All the proceeds from the Trail Magic Ale releases go to Friends of the Smokies, earmarked for the Ridgerunners program. The brew brings in between $500 and $1,500 per year, Rowland said, but the brewery also donates money raised the Friday night before each release at what it dubs the Rare and Wild Party. 

Throughout the year, people bring six packs from breweries across the country and leave them at Nantahala. The brewery isn’t allowed to sell these donated beers, so instead it holds a sampler of sorts for the people in the taproom the Friday before each Trail Magic Ale release. 

“We just do a tasting with all these different beers, and anyone who wants to donate, they just give a donation to whatever cause we identify for that particular event,” Rowland explained. “Usually it’s just the A.T.”

In all, Nantahala Brewing’s contribution to the Ridgerunner program is about $3,000 per year, McDaniel said, though Rowland said that he “honestly has no clue” what the number is. 

Mostly, he’s just interested in supporting the trail, perhaps partly because of the parallel he sees between the brewery’s story and those lived out by A.T. thru-hikers every year. 

Like the A.T. hikers who take a hiatus from real life to traverse the trail, Rowland said, “we gave up other lives and other places to live in this town of 1,400 people” and pursue a dream in the midst of top-notch natural beauty. 

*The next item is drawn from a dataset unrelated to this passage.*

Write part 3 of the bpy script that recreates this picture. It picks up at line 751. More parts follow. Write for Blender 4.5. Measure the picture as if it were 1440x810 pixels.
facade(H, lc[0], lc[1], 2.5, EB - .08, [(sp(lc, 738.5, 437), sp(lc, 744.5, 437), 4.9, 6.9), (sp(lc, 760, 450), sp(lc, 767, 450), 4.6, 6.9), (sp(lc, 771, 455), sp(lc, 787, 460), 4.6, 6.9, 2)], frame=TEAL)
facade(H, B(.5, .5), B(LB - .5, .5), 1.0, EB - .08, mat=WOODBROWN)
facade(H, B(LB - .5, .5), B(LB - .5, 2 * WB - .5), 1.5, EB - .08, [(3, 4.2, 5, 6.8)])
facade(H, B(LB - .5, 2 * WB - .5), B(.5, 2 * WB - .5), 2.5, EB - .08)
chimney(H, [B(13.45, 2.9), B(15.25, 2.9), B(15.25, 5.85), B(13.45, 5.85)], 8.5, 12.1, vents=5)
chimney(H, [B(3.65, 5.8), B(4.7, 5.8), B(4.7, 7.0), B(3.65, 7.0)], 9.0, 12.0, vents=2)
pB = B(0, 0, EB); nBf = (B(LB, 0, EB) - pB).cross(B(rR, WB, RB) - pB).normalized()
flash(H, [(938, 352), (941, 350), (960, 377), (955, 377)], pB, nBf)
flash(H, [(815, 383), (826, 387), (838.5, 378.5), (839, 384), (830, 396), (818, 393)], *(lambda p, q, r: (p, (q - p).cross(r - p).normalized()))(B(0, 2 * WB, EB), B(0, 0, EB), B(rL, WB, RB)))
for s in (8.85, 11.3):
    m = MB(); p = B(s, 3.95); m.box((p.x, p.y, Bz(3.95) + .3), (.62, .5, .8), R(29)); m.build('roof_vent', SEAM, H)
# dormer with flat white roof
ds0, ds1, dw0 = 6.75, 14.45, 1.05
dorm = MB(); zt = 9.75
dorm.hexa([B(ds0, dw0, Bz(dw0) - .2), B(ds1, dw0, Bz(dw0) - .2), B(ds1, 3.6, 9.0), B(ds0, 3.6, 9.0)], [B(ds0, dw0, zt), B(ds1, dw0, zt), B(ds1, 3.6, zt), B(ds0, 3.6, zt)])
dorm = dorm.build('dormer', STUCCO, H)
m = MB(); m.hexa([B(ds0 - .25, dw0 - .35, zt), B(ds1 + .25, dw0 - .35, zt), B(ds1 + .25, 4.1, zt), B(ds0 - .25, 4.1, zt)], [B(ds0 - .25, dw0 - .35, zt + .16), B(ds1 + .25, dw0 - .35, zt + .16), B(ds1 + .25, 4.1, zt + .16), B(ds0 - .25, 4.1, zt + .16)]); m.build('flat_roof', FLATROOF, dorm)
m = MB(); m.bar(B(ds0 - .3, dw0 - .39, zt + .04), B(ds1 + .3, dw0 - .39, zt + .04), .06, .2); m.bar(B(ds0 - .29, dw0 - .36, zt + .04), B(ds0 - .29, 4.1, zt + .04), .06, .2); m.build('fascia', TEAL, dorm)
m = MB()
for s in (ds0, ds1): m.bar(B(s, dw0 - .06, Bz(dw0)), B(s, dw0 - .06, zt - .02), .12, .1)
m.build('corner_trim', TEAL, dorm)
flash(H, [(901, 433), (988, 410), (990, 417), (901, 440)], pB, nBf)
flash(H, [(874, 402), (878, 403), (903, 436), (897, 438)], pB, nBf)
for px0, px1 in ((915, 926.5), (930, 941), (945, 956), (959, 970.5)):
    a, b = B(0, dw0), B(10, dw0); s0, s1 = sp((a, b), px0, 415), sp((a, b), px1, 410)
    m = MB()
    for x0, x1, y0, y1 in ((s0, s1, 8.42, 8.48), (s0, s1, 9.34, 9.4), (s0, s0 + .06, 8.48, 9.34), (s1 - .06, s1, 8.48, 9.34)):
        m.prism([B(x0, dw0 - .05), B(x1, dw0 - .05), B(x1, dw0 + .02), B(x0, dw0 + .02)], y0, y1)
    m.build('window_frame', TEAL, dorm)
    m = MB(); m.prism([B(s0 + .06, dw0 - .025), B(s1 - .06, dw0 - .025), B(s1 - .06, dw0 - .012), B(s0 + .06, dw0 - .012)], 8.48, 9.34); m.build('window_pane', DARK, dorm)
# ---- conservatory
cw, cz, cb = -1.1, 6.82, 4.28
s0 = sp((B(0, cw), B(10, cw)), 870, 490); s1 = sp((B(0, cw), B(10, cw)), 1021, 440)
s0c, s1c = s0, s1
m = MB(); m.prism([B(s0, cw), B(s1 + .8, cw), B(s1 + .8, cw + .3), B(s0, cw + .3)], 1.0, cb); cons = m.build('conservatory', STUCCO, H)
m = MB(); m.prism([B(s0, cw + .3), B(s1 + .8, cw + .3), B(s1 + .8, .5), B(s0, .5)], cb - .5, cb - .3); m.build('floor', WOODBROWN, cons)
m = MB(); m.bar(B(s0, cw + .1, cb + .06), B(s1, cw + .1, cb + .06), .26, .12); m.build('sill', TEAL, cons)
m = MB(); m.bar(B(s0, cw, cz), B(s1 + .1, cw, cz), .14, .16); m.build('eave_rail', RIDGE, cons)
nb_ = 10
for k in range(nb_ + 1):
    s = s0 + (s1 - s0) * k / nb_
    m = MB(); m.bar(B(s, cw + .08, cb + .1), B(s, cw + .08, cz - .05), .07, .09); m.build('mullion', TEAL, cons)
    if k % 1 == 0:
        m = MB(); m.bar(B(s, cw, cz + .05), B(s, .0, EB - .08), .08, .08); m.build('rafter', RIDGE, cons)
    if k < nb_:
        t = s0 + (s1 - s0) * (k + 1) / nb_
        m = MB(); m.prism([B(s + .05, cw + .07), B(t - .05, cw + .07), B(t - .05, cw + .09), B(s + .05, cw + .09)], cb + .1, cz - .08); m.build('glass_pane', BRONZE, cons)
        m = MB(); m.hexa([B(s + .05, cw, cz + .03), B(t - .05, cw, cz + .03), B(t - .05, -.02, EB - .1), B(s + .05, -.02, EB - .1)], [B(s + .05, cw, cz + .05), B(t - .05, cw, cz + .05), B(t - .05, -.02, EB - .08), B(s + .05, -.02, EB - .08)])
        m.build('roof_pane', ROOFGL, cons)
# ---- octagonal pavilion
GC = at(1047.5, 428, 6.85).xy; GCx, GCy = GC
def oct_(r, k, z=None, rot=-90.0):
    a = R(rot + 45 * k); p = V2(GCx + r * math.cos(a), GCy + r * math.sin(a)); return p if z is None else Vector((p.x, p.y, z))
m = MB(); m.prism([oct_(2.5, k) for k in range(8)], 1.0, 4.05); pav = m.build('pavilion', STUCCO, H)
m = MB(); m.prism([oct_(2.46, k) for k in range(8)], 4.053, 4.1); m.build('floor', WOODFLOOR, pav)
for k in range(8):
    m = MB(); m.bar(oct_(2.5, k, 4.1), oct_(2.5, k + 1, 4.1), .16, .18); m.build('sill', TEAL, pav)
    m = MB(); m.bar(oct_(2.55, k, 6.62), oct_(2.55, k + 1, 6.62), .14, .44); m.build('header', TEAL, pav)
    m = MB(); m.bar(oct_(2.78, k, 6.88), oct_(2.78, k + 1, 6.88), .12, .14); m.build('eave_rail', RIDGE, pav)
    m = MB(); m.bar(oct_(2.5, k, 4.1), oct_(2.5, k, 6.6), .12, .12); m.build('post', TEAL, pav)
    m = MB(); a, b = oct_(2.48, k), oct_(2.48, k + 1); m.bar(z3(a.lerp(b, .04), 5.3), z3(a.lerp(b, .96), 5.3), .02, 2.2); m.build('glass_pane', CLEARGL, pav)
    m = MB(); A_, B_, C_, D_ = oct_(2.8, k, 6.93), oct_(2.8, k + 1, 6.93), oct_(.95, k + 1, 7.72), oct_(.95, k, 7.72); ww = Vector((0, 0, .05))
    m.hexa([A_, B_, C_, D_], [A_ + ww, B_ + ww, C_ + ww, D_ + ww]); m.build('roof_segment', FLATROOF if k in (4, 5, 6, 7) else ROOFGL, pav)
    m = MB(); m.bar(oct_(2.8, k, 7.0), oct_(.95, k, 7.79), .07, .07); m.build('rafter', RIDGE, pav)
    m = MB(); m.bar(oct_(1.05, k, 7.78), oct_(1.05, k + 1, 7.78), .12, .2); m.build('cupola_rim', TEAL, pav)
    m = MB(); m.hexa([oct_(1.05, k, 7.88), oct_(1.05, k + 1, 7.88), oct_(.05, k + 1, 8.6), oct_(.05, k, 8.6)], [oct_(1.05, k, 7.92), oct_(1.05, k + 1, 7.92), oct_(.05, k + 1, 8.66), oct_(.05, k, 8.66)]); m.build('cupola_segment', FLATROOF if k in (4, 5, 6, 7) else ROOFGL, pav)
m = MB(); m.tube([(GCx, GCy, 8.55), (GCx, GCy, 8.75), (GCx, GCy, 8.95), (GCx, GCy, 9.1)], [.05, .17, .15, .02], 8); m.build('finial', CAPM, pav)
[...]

And like the hikers who return from the trail with a life-changing experience in tow, the last few years have been dramatic ones for the Nantahala Brewing crew. They’ve been invited to Sierra Nevada Brewing’s Beer Camp Across America and won plenty of awards for their beer. In 2014, Rowland was elected president of the Asheville Brewers Alliance—the first ever to come from outside Asheville’s city limits. 

“We’ve met so many amazing people being out here,” Rowland said. “We probably don’t talk about it as often as we should, but the experiences we’ve been able to have as brewers out here in the middle of nowhere is crazy.”